Hiring developers might not be what you need
Hiring software developers hasn’t been this hard since before the dotcom bust. I talk to companies everyday which are trying (unsuccessfully) to recruit more developers. Often, they don’t need more developers. They need to remove roadblocks instead of hiring more software developers. This enables the team to deliver high-quality software, on-time, on-budget, in a repeatable manner.
Fix the Development Roadblocks
The two most common roadblocks I encounter in software development are:
– Poor requirements
– Code not being fully functional
Poor Requirements
The quality of the requirements is a strong indicator of product management experience. Requirements being “actionable” is a major factor for success of a project. This requires, a complete understanding of the feature to be built, the cost, and the priority.
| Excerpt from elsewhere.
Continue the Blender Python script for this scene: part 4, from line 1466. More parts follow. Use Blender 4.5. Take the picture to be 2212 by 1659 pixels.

Too often, requirements are poorly documented or communicated to the development team. This leads to assumptions or communication churn in the team. In the end, there’s a vision mismatch between business expectation, customer need, and development’s desire to deliver.
Code not being fully functional
Code issues result from poor requirements, coding quality, and regressions. Each has it’s own solution and outcome but are all cataloged as defects or blocked progress. I catalog the type of issue when identified. This gives the organization visibility into the types of issues the team encounters and a clear target for roadblock removal. For instance, a poor requirement issue could have the following causes:
- When a defect is cataloged
— Missing requirement
— Missing dependency - When a story is blocked
— Missing asset
— Missing feedback
Code quality issues are caused by a myriad of issues. Ultimately, they are the result of inexperienced staff and poorly-formed technical standards. I refer to this as “guard rails”. The team should understand the boundaries of what tools and techniques the team use. This will result in reduced mixed-metaphors, green builds, and other measurable targets of quality.
Regression defects are devastating to businesses. In my experience, the best way to reduce regression defects is to measure code coverage. Coverage needs to be measurable at the developers work station. Any reduction in code coverage should result in a failed build. The result is code coverage is always increasing. Running all tests, all the time, with very high code coverage is the best way to reduce the introduction of regression defects.
Measure and target roadblocks
We can identify actionable areas for improvement by measuring the team’s throughput and work quality. This allows us to enable the entire organization to product higher quality products in a more repeatable manner. I find that without targeting these bottleneck issues hiring more developers is a waste of money.